When The Strober Organization, the Brooklyn, N.Y.–based pro dealer, agreed to acquire 26 Contractor Yards from Lowe's in mid-November 2003, its primary objective was to extend its distribution network into the Southeastern United States to accommodate key builder customers that have been moving in similar geographic directions.
“We have certain [builder] customers who are multi-regional,” explains Fred Marino, Strober's chairman and CEO. His company's deal with Lowe's, which will boost Strober's 2004 annual revenue by an estimated 80 percent to more than $860 million, is the latest component in Strober's ongoing efforts to tighten its bonds with production builders, as well as its custom-home builder base. Marino also expects this acquisition—which Strober is managing as a separate division in North Carolina with its own president and back-office staff—to serve as a springboard to find other “fill-in” purchases in the South.
Keeping pace with growth-minded big builders in a consolidating industry drives the business strategies of many pro dealers. Raleigh, N.C.–based Stock Building Supply, for instance, is restructuring its operations—which include 222 locations in 24 states—and centralizing its back-office functions to organize itself around markets rather than its individual yards, with one goal being seamless distribution for multi-state builders. 84 Lumber, which is based in Eighty Four, Pa., and has 464 yards in 34 states, assigns between five and 15 sales reps per store to call on and work with builders, and has a national sales department that handles shipping, estimating, and account management for multi-state customers.
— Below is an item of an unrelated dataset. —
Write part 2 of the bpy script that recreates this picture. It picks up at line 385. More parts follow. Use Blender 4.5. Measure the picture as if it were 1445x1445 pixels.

The carrot luring many of these big accounts is the ability to “bundle” products and offer personalized, local service. According to the BIG BUILDER study, conducted by BIG BUILDER magazine, a sister publication of PROSALES, builders are demanding, as a prerequisite for keeping their business, that suppliers—manufacturers, distributors, pro dealers, or subcontractors—maintain contacts with key people throughout their organizations, from headquarters to the jobsite.
About half of the survey's 409 respondents expected their companies to be building homes in a new geographic market in 2004 (see Figure 7). As they expand, builders often consolidate their divisions' vendor lists, and nearly two-thirds of the survey's respondents—and 85 percent of those representing the top 100 builders in the United States—said they had a national purchasing agreement with at least one supplier. However, when it comes to traditional commodity products, only 11 percent have them for lumber and framing and 10 percent are using them for doors. Windows, siding, and roofing were higher but still well under the halfway mark at 21 percent, 22 percent, and 23 percent, respectively (see Figure 8).
Pro dealers also should take note that almost half of these builders do not allow local or divisional overrides of those agreements, and that those overrides occur, on average, about once out of every five purchases, usually on commodities that are subject to price fluctuations or subcontractor preferences (see Figures 9 and 10).
Price usually determines which suppliers builders buy from, but consistency of a dealer's service is what keeps builders as steady customers. Eighty-six percent of the builders polled identified a “track record for reliable service” as their most important criterion for sticking with any supplier. For many builders, “service” means having regular access to field reps who don't need corporate approval to make decisions.
“As our customers get bigger, they need multiple points of contact,” observes Jim Cavanaugh, president of Broken Arrow, Okla.–based Hope Lumber & Supply, whose 35 yards in six states include five yards in Atlanta it acquired from Leeds Building Products in 2003. “For us, that's meant working with the [builders'] purchasing vice president but also the [jobsite] superintendent. We haven't added more people, but maybe we need to because our strength has always been our relationships in the field.”
The Closer, the Better Over the past decade, the 60 largest home building companies have doubled their market share, and now control around one-third of all the annual closings in the United States, according to a joint study from BUILDER magazine, a sister publication of PROSALES, and the NAHB. Cavanaugh conceded that some builders have grown large enough “not to need us.” But size presents builders with logistical and operational challenges that demand local solutions, which is where dealers large and small still play a vital role.
Columbia City, Ind.–based Morsches Lumber, whose sales from five yards rose 10 percent to $34 million in 2003, has its seven outside salespeople stay in constant contact with local builder-customers like Ideal Suburban Homes and the Wayne Homes division of Centex. Morsches' sales manager Les Krider says his reps interact primarily with builders' production managers, and he noted that builders recently have been requesting that Morsches provide them with more online access to account information.